[Scripts that build scenes]
========

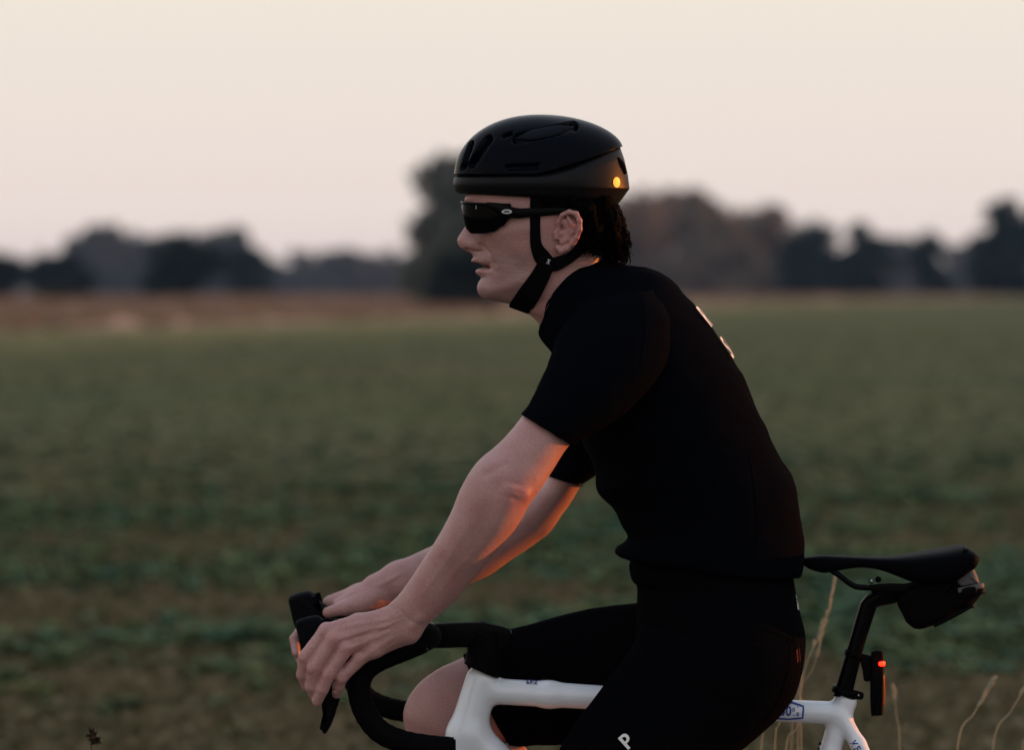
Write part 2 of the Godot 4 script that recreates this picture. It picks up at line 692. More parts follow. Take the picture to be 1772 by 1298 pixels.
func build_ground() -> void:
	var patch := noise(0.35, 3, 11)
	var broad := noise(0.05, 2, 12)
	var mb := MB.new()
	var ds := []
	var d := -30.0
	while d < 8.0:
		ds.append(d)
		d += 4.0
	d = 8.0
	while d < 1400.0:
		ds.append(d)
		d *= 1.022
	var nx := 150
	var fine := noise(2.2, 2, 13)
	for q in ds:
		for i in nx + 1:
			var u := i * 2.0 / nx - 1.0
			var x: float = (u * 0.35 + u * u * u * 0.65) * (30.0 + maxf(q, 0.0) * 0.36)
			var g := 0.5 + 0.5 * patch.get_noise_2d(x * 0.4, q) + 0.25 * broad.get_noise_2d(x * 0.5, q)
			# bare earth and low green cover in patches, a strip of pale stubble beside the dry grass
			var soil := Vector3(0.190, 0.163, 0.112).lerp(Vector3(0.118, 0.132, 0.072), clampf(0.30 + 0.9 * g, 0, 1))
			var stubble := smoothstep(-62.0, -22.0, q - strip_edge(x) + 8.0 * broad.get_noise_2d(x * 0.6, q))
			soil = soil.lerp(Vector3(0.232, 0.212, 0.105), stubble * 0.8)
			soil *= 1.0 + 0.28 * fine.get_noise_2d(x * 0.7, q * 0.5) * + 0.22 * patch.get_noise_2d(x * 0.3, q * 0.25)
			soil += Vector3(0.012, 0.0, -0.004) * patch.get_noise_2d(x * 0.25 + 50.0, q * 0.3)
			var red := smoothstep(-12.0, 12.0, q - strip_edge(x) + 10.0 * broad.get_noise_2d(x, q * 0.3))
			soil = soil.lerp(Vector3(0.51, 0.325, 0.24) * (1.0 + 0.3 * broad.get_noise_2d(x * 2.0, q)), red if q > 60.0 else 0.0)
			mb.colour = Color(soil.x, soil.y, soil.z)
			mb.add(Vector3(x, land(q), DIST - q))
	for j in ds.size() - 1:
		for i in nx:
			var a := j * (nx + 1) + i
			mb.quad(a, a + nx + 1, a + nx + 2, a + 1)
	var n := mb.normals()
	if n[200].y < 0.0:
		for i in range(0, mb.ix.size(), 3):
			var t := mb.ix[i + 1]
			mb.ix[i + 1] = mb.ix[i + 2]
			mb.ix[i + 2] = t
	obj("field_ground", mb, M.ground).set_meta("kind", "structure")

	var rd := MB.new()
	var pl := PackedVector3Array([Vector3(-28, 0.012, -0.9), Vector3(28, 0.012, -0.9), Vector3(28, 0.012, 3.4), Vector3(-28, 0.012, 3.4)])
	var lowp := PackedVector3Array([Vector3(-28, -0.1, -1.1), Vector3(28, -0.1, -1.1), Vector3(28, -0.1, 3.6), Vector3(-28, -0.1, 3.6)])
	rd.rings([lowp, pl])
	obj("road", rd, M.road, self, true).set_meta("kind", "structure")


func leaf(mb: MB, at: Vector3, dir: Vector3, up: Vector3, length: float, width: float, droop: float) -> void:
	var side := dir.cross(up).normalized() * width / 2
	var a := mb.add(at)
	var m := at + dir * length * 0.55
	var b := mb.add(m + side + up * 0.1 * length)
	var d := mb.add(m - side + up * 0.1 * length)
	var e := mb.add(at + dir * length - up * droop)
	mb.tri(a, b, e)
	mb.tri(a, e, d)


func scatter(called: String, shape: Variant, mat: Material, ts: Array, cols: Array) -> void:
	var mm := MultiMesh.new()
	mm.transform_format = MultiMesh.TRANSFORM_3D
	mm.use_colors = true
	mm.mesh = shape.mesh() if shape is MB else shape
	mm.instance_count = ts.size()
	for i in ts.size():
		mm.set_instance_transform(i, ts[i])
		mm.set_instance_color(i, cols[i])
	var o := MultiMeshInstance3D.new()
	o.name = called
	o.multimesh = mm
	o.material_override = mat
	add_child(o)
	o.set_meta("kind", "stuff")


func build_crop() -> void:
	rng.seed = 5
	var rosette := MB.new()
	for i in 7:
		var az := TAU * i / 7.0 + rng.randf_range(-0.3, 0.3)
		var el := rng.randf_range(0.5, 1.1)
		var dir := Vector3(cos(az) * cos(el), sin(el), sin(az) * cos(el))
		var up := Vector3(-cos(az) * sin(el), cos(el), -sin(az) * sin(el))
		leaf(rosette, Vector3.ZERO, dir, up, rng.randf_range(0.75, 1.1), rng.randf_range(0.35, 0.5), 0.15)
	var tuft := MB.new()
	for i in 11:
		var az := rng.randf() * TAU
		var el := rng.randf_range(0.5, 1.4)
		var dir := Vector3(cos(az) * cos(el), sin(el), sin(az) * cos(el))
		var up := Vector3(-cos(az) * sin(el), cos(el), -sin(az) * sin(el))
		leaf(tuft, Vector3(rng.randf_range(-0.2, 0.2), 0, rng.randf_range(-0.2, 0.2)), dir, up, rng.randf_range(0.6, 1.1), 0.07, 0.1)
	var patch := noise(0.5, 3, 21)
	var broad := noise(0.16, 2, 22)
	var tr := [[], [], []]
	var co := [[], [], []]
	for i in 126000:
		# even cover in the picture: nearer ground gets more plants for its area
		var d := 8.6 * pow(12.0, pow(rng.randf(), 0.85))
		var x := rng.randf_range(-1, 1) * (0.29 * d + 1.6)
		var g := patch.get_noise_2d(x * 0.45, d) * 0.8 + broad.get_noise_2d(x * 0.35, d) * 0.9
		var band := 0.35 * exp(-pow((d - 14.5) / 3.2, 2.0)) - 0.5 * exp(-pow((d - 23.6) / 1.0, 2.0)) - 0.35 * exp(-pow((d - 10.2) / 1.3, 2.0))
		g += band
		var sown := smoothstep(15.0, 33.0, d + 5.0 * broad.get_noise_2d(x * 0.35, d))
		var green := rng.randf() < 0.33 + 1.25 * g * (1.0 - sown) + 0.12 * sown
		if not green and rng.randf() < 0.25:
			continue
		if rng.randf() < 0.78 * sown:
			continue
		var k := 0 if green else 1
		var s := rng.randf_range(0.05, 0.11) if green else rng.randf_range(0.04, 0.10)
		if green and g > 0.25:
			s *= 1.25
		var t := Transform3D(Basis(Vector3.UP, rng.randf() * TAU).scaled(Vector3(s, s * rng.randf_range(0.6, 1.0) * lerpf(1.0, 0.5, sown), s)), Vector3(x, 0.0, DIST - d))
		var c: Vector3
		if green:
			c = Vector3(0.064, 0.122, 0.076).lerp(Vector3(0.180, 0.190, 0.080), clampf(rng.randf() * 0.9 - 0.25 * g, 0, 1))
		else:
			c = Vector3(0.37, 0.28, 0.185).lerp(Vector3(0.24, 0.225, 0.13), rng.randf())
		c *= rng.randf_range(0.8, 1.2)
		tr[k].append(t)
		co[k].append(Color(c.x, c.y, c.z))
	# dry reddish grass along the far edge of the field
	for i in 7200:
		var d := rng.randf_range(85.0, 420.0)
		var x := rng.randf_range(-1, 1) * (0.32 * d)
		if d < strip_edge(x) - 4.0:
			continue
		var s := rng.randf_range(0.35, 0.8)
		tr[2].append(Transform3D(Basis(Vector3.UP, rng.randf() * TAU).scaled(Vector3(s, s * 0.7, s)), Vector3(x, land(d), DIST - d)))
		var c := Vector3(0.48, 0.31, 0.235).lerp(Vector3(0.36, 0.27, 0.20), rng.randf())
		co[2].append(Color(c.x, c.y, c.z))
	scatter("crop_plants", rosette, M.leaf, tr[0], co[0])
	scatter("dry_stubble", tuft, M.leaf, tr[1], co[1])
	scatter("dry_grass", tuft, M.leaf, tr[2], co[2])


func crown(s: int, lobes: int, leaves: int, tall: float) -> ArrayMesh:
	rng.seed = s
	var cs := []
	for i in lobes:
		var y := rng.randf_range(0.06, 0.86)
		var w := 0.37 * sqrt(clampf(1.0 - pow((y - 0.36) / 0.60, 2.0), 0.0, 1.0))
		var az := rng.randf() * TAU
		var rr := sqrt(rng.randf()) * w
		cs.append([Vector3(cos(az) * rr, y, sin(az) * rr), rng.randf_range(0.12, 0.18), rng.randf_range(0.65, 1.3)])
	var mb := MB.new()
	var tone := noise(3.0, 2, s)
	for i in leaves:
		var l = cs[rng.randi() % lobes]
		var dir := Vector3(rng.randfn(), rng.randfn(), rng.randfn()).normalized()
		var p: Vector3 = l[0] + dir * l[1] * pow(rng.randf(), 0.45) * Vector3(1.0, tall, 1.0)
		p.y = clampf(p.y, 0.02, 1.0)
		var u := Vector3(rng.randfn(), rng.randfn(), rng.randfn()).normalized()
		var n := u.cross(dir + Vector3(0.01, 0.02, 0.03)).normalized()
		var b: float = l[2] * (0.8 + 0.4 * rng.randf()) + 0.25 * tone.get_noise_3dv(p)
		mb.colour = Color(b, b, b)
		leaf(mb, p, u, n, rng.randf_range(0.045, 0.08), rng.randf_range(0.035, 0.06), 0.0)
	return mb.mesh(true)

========

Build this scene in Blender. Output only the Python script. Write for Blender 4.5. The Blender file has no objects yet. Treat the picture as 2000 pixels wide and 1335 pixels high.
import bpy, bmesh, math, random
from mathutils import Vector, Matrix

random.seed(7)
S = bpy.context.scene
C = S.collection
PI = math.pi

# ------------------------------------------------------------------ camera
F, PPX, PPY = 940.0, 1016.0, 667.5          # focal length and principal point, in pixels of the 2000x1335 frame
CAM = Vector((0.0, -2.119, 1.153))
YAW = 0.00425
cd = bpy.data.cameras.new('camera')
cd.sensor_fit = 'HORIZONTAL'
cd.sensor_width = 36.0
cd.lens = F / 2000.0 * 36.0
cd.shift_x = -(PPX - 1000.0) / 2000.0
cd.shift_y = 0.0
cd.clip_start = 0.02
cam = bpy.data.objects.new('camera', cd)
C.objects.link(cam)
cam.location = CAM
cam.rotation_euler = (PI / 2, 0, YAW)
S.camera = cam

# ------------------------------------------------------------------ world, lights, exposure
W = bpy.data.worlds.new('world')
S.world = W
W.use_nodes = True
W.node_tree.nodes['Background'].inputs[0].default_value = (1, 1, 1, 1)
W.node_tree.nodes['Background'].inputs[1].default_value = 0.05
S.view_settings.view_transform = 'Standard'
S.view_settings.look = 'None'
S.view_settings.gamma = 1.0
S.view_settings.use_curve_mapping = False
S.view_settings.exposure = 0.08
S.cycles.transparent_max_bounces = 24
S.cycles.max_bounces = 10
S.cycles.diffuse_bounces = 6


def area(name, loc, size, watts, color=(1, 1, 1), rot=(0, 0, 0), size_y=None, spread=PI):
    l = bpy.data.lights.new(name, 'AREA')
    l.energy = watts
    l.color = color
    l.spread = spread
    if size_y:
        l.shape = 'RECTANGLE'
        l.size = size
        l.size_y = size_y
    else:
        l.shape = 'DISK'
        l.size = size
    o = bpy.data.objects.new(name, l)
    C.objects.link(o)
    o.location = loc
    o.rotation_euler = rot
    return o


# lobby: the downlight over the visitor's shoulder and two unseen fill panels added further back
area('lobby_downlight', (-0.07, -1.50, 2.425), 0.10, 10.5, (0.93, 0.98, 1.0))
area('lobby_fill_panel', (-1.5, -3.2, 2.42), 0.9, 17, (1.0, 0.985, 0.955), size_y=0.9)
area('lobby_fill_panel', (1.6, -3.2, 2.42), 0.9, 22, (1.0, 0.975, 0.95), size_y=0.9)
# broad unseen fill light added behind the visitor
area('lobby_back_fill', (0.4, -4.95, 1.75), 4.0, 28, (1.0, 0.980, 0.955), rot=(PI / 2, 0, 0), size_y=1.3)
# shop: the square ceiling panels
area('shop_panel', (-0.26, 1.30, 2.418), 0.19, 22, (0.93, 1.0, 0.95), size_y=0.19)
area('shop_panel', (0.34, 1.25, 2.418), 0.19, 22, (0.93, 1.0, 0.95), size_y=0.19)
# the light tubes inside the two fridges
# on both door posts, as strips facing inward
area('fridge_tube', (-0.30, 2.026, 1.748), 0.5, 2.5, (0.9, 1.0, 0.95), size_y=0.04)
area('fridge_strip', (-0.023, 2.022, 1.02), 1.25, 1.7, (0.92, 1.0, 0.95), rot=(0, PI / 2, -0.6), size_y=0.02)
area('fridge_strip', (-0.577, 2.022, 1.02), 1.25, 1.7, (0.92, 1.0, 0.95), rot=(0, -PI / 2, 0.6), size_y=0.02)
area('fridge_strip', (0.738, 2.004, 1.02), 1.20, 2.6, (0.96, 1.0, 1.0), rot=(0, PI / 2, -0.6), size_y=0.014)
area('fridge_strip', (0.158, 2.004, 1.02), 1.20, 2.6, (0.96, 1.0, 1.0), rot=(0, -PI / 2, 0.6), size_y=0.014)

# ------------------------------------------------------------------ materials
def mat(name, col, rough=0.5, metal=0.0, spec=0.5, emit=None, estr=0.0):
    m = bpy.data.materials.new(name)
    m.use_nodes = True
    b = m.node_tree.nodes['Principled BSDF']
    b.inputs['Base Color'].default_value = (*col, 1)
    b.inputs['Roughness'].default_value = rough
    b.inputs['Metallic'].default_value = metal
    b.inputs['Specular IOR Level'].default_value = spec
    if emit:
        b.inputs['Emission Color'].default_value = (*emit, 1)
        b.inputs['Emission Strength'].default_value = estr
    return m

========

DIRECTION
Search the entries for the word "pixels" and gather every line where it appears.

SOLUTION FOR THIS PROBLEM
Write part 2 of the Godot 4 script that recreates this picture. It picks up at line 692. More parts follow. Take the picture to be 1772 by 1298 pixels.
Build this scene in Blender. Output only the Python script. Write for Blender 4.5. The Blender file has no objects yet. Treat the picture as 2000 pixels wide and 1335 pixels high.
F, PPX, PPY = 940.0, 1016.0, 667.5          # focal length and principal point, in pixels of the 2000x1335 frame